THREE rarely-seen Shakespeare plays are to be staged at the West End of St Albans Abbey as part of a series of open-air performances at Wars of the Roses battlefields.

Shakespeare’s Globe is currently touring the three Henry VI plays under their original titles – Harry the Sixth, The Houses of York and Lancaster and The True Tragedy of the Duke of York – and they come to the Abbey next month.

Word has got round so fast that the performance on Sunday, August 11, has already sold out but there may be some returns on the day.

The unprecedented theatrical event explores the links between English history, literature and landscape. St Albans is one of the four battlefields that saw some of the bloodiest battles in the country’s history.

The Henry VI plays begin with the death of Henry V and together chart the entirety of his son’s turbulent reign. They encompass the stories of Joan of Arc, who is burnt at the stake at the end of Harry the Sixth, and Jack Cade, whose short-lived peasant rebellion is depicted in The Houses of York and Lancaster.

At the heart of all three plays is the struggle between York and Lancaster. The black comedy that builds with each reversal of power in The True Tragedy of the Duke of York ultimately sets the stage for the ascent of Richard III.

St Albans Abbey was one of the most important monasteries in medieval England.

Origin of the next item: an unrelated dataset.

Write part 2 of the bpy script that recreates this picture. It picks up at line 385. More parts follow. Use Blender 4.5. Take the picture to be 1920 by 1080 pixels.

One of the leading characters in the plays is Humphrey Duke of Gloucester, uncle of King Henry VI, Lord Protector during Henry’s minority and a close friend of the Abbot of St Albans, John Wheathampstead.

One amusing scene is set in St Albans when Duke Humphrey shows that a blind man who claimed a miraculous cure was in fact a fraud.

Duke Humphrey requested to be buried in the Abbey near the Shrine of St Alban and his sudden death in mysterious circumstances in 1447 is recorded in the play.

Other scenes in St Albans describe the first battle of the Wars of the Roses which took place in 1455 with the dead buried in the Abbey’s Lady Chapel and in St Peter’s Churchyard.